Extracted records »
________

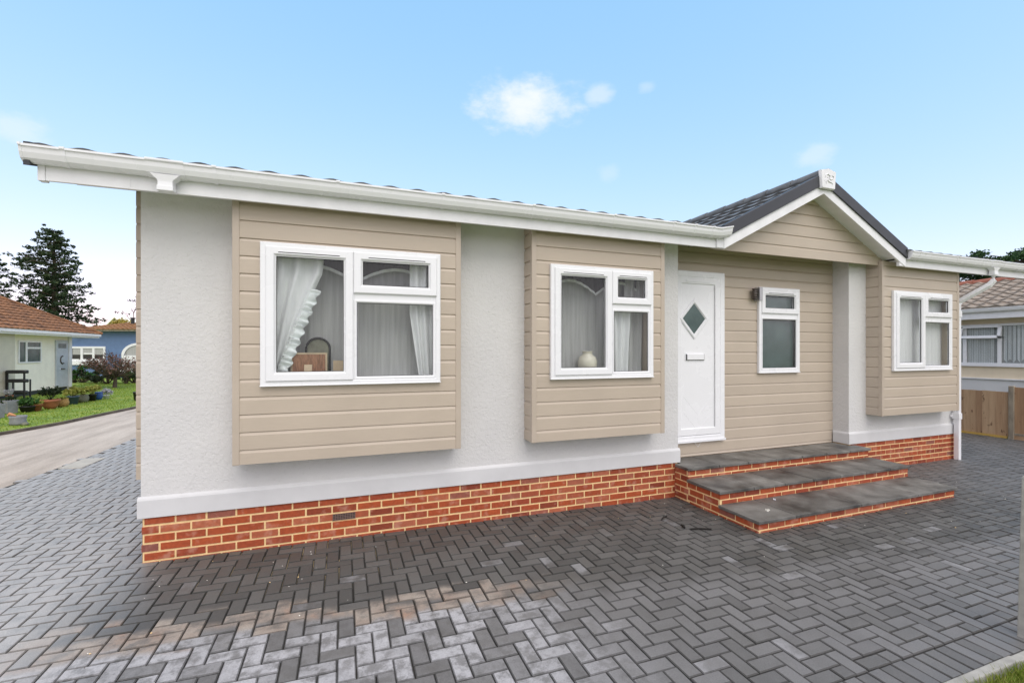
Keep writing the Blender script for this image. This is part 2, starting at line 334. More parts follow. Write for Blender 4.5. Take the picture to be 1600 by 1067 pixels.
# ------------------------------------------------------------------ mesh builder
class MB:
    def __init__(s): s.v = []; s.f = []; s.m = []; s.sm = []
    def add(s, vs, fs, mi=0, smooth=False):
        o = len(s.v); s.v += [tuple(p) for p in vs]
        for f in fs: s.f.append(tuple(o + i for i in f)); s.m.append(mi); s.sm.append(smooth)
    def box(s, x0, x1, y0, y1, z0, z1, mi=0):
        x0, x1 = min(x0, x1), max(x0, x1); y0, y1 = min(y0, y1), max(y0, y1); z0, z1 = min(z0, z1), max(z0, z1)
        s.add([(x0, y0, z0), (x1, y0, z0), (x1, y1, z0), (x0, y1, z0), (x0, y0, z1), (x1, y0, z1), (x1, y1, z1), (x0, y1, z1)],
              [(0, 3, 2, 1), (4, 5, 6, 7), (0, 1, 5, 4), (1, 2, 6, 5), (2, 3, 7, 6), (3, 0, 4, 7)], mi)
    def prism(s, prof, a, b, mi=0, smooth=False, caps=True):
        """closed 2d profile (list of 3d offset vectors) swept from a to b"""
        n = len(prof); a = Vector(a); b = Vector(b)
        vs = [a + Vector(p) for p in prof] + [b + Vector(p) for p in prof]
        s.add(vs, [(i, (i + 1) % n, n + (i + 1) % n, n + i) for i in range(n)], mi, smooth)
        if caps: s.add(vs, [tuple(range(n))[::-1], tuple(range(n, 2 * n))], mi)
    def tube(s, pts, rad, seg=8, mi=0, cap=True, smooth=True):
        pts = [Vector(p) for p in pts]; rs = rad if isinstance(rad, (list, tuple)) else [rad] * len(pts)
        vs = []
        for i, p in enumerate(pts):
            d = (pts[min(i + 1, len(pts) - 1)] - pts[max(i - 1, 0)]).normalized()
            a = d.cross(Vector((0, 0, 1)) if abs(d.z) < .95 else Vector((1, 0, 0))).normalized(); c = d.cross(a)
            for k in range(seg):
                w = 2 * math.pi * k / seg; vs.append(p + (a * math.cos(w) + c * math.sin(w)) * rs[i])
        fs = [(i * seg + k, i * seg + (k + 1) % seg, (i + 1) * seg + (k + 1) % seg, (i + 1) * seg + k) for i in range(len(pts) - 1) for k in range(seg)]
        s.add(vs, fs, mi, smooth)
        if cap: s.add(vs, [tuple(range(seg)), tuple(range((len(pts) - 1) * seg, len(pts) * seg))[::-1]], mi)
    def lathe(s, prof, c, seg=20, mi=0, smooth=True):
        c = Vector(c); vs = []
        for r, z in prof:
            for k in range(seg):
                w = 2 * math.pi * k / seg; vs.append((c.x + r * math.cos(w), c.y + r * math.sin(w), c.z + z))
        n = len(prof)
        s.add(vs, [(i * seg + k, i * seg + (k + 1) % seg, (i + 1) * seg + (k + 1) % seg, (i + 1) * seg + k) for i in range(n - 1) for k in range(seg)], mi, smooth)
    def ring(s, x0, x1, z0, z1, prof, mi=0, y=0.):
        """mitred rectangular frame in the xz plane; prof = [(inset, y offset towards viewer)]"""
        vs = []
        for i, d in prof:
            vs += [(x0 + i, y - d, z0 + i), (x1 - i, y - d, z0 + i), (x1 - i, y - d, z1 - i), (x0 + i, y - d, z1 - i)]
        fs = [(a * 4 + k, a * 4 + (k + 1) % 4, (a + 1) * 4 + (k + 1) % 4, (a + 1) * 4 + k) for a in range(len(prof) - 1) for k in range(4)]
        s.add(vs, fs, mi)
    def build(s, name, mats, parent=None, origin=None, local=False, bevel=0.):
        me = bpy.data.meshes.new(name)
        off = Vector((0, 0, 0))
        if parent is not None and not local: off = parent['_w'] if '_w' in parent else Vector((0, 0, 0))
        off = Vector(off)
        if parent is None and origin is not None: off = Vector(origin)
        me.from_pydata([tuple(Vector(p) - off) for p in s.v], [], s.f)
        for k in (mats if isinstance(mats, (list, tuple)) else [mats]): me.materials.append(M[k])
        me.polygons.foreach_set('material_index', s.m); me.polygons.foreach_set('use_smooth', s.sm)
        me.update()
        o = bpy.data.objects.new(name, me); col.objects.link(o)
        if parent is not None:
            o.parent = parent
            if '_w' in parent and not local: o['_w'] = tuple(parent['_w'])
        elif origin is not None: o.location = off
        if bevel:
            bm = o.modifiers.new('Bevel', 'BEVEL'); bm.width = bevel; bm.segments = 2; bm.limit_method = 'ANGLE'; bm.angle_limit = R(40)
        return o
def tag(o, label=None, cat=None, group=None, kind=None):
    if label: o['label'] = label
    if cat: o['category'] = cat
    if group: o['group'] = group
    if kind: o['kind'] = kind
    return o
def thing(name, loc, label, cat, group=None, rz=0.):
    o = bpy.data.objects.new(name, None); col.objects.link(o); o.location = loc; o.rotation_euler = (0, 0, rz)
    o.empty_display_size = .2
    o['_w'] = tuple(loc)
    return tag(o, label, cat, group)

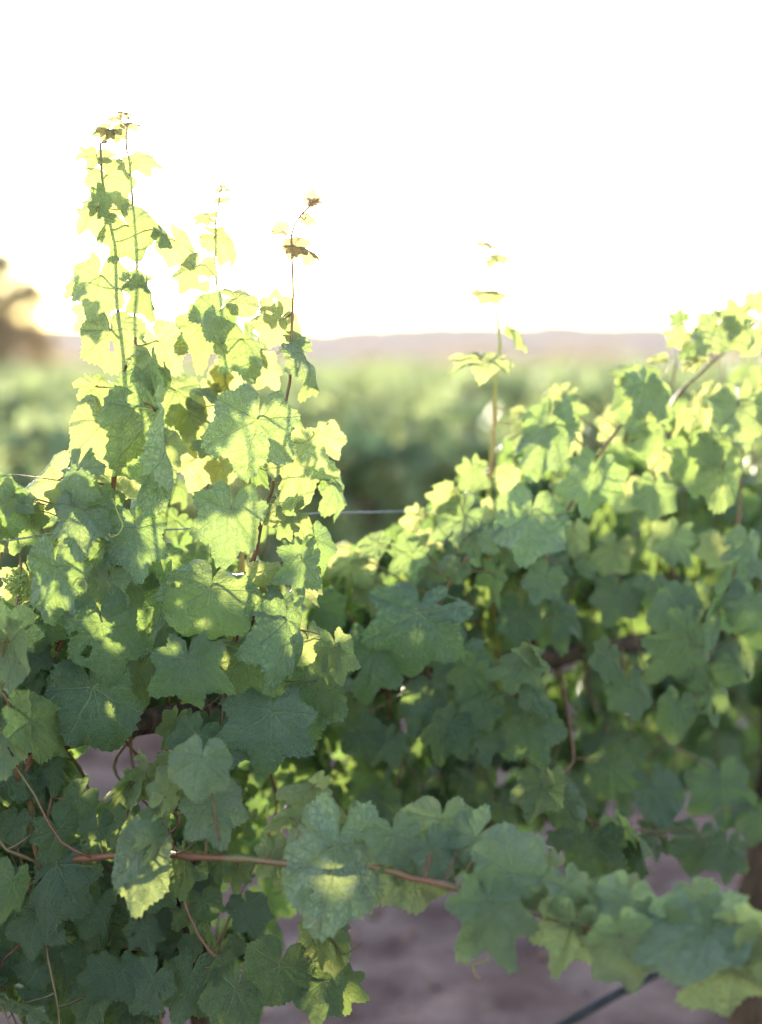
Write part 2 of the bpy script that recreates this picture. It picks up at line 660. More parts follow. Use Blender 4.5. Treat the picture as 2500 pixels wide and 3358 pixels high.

________

Retype each record exactly as it stands, but do not include the pictures.

Written reply »
Keep writing the Blender script for this image. This is part 2, starting at line 334. More parts follow. Write for Blender 4.5. Take the picture to be 1600 by 1067 pixels.
# ------------------------------------------------------------------ mesh builder
class MB:
    def __init__(s): s.v = []; s.f = []; s.m = []; s.sm = []
    def add(s, vs, fs, mi=0, smooth=False):
        o = len(s.v); s.v += [tuple(p) for p in vs]
        for f in fs: s.f.append(tuple(o + i for i in f)); s.m.append(mi); s.sm.append(smooth)
    def box(s, x0, x1, y0, y1, z0, z1, mi=0):
        x0, x1 = min(x0, x1), max(x0, x1); y0, y1 = min(y0, y1), max(y0, y1); z0, z1 = min(z0, z1), max(z0, z1)
        s.add([(x0, y0, z0), (x1, y0, z0), (x1, y1, z0), (x0, y1, z0), (x0, y0, z1), (x1, y0, z1), (x1, y1, z1), (x0, y1, z1)],
              [(0, 3, 2, 1), (4, 5, 6, 7), (0, 1, 5, 4), (1, 2, 6, 5), (2, 3, 7, 6), (3, 0, 4, 7)], mi)
    def prism(s, prof, a, b, mi=0, smooth=False, caps=True):
        """closed 2d profile (list of 3d offset vectors) swept from a to b"""
        n = len(prof); a = Vector(a); b = Vector(b)
        vs = [a + Vector(p) for p in prof] + [b + Vector(p) for p in prof]
        s.add(vs, [(i, (i + 1) % n, n + (i + 1) % n, n + i) for i in range(n)], mi, smooth)
        if caps: s.add(vs, [tuple(range(n))[::-1], tuple(range(n, 2 * n))], mi)
    def tube(s, pts, rad, seg=8, mi=0, cap=True, smooth=True):
        pts = [Vector(p) for p in pts]; rs = rad if isinstance(rad, (list, tuple)) else [rad] * len(pts)
        vs = []
        for i, p in enumerate(pts):
            d = (pts[min(i + 1, len(pts) - 1)] - pts[max(i - 1, 0)]).normalized()
            a = d.cross(Vector((0, 0, 1)) if abs(d.z) < .95 else Vector((1, 0, 0))).normalized(); c = d.cross(a)
            for k in range(seg):
                w = 2 * math.pi * k / seg; vs.append(p + (a * math.cos(w) + c * math.sin(w)) * rs[i])
        fs = [(i * seg + k, i * seg + (k + 1) % seg, (i + 1) * seg + (k + 1) % seg, (i + 1) * seg + k) for i in range(len(pts) - 1) for k in range(seg)]
        s.add(vs, fs, mi, smooth)
        if cap: s.add(vs, [tuple(range(seg)), tuple(range((len(pts) - 1) * seg, len(pts) * seg))[::-1]], mi)
    def lathe(s, prof, c, seg=20, mi=0, smooth=True):
        c = Vector(c); vs = []
        for r, z in prof:
            for k in range(seg):
                w = 2 * math.pi * k / seg; vs.append((c.x + r * math.cos(w), c.y + r * math.sin(w), c.z + z))
        n = len(prof)
        s.add(vs, [(i * seg + k, i * seg + (k + 1) % seg, (i + 1) * seg + (k + 1) % seg, (i + 1) * seg + k) for i in range(n - 1) for k in range(seg)], mi, smooth)
    def ring(s, x0, x1, z0, z1, prof, mi=0, y=0.):
        """mitred rectangular frame in the xz plane; prof = [(inset, y offset towards viewer)]"""
        vs = []
        for i, d in prof:
            vs += [(x0 + i, y - d, z0 + i), (x1 - i, y - d, z0 + i), (x1 - i, y - d, z1 - i), (x0 + i, y - d, z1 - i)]
        fs = [(a * 4 + k, a * 4 + (k + 1) % 4, (a + 1) * 4 + (k + 1) % 4, (a + 1) * 4 + k) for a in range(len(prof) - 1) for k in range(4)]
        s.add(vs, fs, mi)
    def build(s, name, mats, parent=None, origin=None, local=False, bevel=0.):
        me = bpy.data.meshes.new(name)
        off = Vector((0, 0, 0))
        if parent is not None and not local: off = parent['_w'] if '_w' in parent else Vector((0, 0, 0))
        off = Vector(off)
        if parent is None and origin is not None: off = Vector(origin)
        me.from_pydata([tuple(Vector(p) - off) for p in s.v], [], s.f)
        for k in (mats if isinstance(mats, (list, tuple)) else [mats]): me.materials.append(M[k])
        me.polygons.foreach_set('material_index', s.m); me.polygons.foreach_set('use_smooth', s.sm)
        me.update()
        o = bpy.data.objects.new(name, me); col.objects.link(o)
        if parent is not None:
            o.parent = parent
            if '_w' in parent and not local: o['_w'] = tuple(parent['_w'])
        elif origin is not None: o.location = off
        if bevel:
            bm = o.modifiers.new('Bevel', 'BEVEL'); bm.width = bevel; bm.segments = 2; bm.limit_method = 'ANGLE'; bm.angle_limit = R(40)
        return o
def tag(o, label=None, cat=None, group=None, kind=None):
    if label: o['label'] = label
    if cat: o['category'] = cat
    if group: o['group'] = group
    if kind: o['kind'] = kind
    return o
def thing(name, loc, label, cat, group=None, rz=0.):
    o = bpy.data.objects.new(name, None); col.objects.link(o); o.location = loc; o.rotation_euler = (0, 0, rz)
    o.empty_display_size = .2
    o['_w'] = tuple(loc)
    return tag(o, label, cat, group)

Write part 2 of the bpy script that recreates this picture. It picks up at line 660. More parts follow. Use Blender 4.5. Treat the picture as 2500 pixels wide and 3358 pixels high.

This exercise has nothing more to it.